[Stored entries]
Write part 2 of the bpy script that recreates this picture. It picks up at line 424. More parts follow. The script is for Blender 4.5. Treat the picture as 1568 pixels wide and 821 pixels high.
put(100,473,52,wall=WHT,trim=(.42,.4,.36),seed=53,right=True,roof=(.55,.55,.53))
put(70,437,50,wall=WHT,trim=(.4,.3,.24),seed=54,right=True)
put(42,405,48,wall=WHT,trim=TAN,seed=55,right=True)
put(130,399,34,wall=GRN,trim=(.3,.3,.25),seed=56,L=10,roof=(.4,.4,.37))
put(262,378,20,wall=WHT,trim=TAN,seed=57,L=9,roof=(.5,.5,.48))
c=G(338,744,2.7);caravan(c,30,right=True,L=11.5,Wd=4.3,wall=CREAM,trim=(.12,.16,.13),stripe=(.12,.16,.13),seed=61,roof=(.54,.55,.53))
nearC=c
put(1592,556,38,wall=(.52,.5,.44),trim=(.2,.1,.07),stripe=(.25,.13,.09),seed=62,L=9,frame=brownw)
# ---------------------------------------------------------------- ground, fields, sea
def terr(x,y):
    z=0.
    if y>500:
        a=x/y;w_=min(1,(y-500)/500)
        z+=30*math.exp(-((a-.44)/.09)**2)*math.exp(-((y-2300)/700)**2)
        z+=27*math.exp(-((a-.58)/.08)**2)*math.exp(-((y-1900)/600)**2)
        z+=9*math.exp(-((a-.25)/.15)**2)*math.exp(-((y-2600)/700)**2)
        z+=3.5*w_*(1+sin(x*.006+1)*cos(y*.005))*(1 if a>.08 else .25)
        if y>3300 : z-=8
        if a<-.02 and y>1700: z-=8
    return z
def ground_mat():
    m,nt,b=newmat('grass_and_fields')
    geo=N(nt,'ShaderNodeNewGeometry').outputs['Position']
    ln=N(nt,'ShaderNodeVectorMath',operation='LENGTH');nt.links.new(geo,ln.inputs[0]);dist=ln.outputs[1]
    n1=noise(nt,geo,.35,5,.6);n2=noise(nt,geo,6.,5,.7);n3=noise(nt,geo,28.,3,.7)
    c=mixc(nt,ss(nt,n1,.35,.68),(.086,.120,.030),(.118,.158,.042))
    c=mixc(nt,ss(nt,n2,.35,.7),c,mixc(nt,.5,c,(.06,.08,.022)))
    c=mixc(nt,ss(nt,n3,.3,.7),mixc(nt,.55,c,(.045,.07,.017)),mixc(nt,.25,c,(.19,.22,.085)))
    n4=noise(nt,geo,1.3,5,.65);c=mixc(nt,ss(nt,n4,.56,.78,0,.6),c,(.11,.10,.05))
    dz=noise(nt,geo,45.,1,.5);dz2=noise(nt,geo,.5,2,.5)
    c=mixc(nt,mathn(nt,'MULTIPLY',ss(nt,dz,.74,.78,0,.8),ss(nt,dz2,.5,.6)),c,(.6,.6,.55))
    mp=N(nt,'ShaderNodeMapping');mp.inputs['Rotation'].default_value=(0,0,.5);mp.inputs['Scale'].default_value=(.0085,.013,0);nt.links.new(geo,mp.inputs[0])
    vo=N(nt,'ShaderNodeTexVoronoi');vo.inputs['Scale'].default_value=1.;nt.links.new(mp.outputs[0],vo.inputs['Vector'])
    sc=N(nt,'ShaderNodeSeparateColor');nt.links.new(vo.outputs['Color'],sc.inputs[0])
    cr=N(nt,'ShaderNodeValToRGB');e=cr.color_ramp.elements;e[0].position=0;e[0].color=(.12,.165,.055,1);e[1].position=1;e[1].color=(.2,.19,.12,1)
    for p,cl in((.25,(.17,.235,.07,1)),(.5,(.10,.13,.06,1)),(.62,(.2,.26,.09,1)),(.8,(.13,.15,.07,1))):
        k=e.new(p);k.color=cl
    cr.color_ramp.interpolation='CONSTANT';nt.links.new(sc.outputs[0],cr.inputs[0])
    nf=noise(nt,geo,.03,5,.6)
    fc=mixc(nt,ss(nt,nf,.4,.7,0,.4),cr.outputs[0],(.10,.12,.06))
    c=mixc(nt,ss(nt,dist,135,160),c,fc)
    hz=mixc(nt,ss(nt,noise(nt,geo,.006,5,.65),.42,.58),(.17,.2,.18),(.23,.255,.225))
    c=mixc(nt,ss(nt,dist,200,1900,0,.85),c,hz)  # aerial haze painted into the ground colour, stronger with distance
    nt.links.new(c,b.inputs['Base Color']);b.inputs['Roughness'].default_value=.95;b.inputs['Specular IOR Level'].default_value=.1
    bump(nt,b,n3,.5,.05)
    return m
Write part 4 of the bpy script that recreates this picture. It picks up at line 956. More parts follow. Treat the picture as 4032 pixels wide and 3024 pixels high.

• WRITTEN TASK
Extract every entry in the listing word for word.

• EXERCISE RESPONSE
Write part 2 of the bpy script that recreates this picture. It picks up at line 424. More parts follow. The script is for Blender 4.5. Treat the picture as 1568 pixels wide and 821 pixels high.
put(100,473,52,wall=WHT,trim=(.42,.4,.36),seed=53,right=True,roof=(.55,.55,.53))
put(70,437,50,wall=WHT,trim=(.4,.3,.24),seed=54,right=True)
put(42,405,48,wall=WHT,trim=TAN,seed=55,right=True)
put(130,399,34,wall=GRN,trim=(.3,.3,.25),seed=56,L=10,roof=(.4,.4,.37))
put(262,378,20,wall=WHT,trim=TAN,seed=57,L=9,roof=(.5,.5,.48))
c=G(338,744,2.7);caravan(c,30,right=True,L=11.5,Wd=4.3,wall=CREAM,trim=(.12,.16,.13),stripe=(.12,.16,.13),seed=61,roof=(.54,.55,.53))
nearC=c
put(1592,556,38,wall=(.52,.5,.44),trim=(.2,.1,.07),stripe=(.25,.13,.09),seed=62,L=9,frame=brownw)
# ---------------------------------------------------------------- ground, fields, sea
def terr(x,y):
    z=0.
    if y>500:
        a=x/y;w_=min(1,(y-500)/500)
        z+=30*math.exp(-((a-.44)/.09)**2)*math.exp(-((y-2300)/700)**2)
        z+=27*math.exp(-((a-.58)/.08)**2)*math.exp(-((y-1900)/600)**2)
        z+=9*math.exp(-((a-.25)/.15)**2)*math.exp(-((y-2600)/700)**2)
        z+=3.5*w_*(1+sin(x*.006+1)*cos(y*.005))*(1 if a>.08 else .25)
        if y>3300 : z-=8
        if a<-.02 and y>1700: z-=8
    return z
def ground_mat():
    m,nt,b=newmat('grass_and_fields')
    geo=N(nt,'ShaderNodeNewGeometry').outputs['Position']
    ln=N(nt,'ShaderNodeVectorMath',operation='LENGTH');nt.links.new(geo,ln.inputs[0]);dist=ln.outputs[1]
    n1=noise(nt,geo,.35,5,.6);n2=noise(nt,geo,6.,5,.7);n3=noise(nt,geo,28.,3,.7)
    c=mixc(nt,ss(nt,n1,.35,.68),(.086,.120,.030),(.118,.158,.042))
    c=mixc(nt,ss(nt,n2,.35,.7),c,mixc(nt,.5,c,(.06,.08,.022)))
    c=mixc(nt,ss(nt,n3,.3,.7),mixc(nt,.55,c,(.045,.07,.017)),mixc(nt,.25,c,(.19,.22,.085)))
    n4=noise(nt,geo,1.3,5,.65);c=mixc(nt,ss(nt,n4,.56,.78,0,.6),c,(.11,.10,.05))
    dz=noise(nt,geo,45.,1,.5);dz2=noise(nt,geo,.5,2,.5)
    c=mixc(nt,mathn(nt,'MULTIPLY',ss(nt,dz,.74,.78,0,.8),ss(nt,dz2,.5,.6)),c,(.6,.6,.55))
    mp=N(nt,'ShaderNodeMapping');mp.inputs['Rotation'].default_value=(0,0,.5);mp.inputs['Scale'].default_value=(.0085,.013,0);nt.links.new(geo,mp.inputs[0])
    vo=N(nt,'ShaderNodeTexVoronoi');vo.inputs['Scale'].default_value=1.;nt.links.new(mp.outputs[0],vo.inputs['Vector'])
    sc=N(nt,'ShaderNodeSeparateColor');nt.links.new(vo.outputs['Color'],sc.inputs[0])
    cr=N(nt,'ShaderNodeValToRGB');e=cr.color_ramp.elements;e[0].position=0;e[0].color=(.12,.165,.055,1);e[1].position=1;e[1].color=(.2,.19,.12,1)
    for p,cl in((.25,(.17,.235,.07,1)),(.5,(.10,.13,.06,1)),(.62,(.2,.26,.09,1)),(.8,(.13,.15,.07,1))):
        k=e.new(p);k.color=cl
    cr.color_ramp.interpolation='CONSTANT';nt.links.new(sc.outputs[0],cr.inputs[0])
    nf=noise(nt,geo,.03,5,.6)
    fc=mixc(nt,ss(nt,nf,.4,.7,0,.4),cr.outputs[0],(.10,.12,.06))
    c=mixc(nt,ss(nt,dist,135,160),c,fc)
    hz=mixc(nt,ss(nt,noise(nt,geo,.006,5,.65),.42,.58),(.17,.2,.18),(.23,.255,.225))
    c=mixc(nt,ss(nt,dist,200,1900,0,.85),c,hz)  # aerial haze painted into the ground colour, stronger with distance
    nt.links.new(c,b.inputs['Base Color']);b.inputs['Roughness'].default_value=.95;b.inputs['Specular IOR Level'].default_value=.1
    bump(nt,b,n3,.5,.05)
    return m
Write part 4 of the bpy script that recreates this picture. It picks up at line 956. More parts follow. Treat the picture as 4032 pixels wide and 3024 pixels high.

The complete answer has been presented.